One of the complex challenges of calling a foreign function is modelling the data types of a foreign language into the host language. MetaFFI takes a different approach by serializing the parameters and the result values into a stream of bytes, which both languages can deserialize into their native data types. In other words, MetaFFI aims to create an ideal "common data types" by leveraging well-known serialization, such as Google Protobuf.



As there is no real "common data types" (unfortunately) that are native in many languages, the serialization that uses native data types are used to *convert* from host language data types to guest language data types and vice-versa.



### Generated Files By MetaFFI Compiler

MetaFFI compiler plugins generate files to support the MetaFFI XLLR runtime to perform the successful cross-language call.



* Code in host language with the following goals:

    * Stubs in the host language with data types of the host language

    * Serialization of the parameters

    * Calling XLLR stating the plugin to be used (i.e. *Python3* or *Go*) and module the foreign function(s) are in

    * Receive serialized return value of the function. In case of error, return an error or throw an exception

    * Deserialize the return value to host language data types

    * Return result 



* Executable code in a guest language with the following goals:

    * Stub to be called from XLLR using FFI passing serialized parameters

    * If applicable, loading of a module containing foreign function(s)

    * Deserialize parameters to guest language data types

    * Call foreign function and receive return values

    * Serialize return values or handle error

    * return "Serialized return values" or error

    

* Serialization code and native data types in the host and guest languages

    * Being generated by executing the serialization code compiler (e.g. `protoc`)



## Tutorials

### Examples

Detailed examples can be found in [examples](../Tests/examples/README.md) directory.

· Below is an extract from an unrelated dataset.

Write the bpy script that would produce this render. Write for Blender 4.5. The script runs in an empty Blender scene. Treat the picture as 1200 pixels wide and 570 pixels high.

### Add New Language Support (Implement MetaFFI plugin)

Every plugin is built out of 2 components:

1. XLLR - implements `xllr_plugin_interface`

2. Compiler - implements `compiler_plugin_interface`



The *example* plugin ([example XLLR](XLLR/example/README.md) & [example Compiler](CLI/example/README.md)) written in C++, contains the least amount of code for plugin implementation and can be used as a template for implementers. The README.md details what is required to build MetaFFI plugin.



The *Python3* plugin ([python3 XLLR](XLLR/python3/README.md) & [python3 Compiler](CLI/python3/README.md)) and *Go* plugin ([go XLLR](../plugin-go/runtime/README.md) & [go Compiler](../plugin-go/compiler/README.md)) contain details about their implementations and can be used as a basis for new plugin.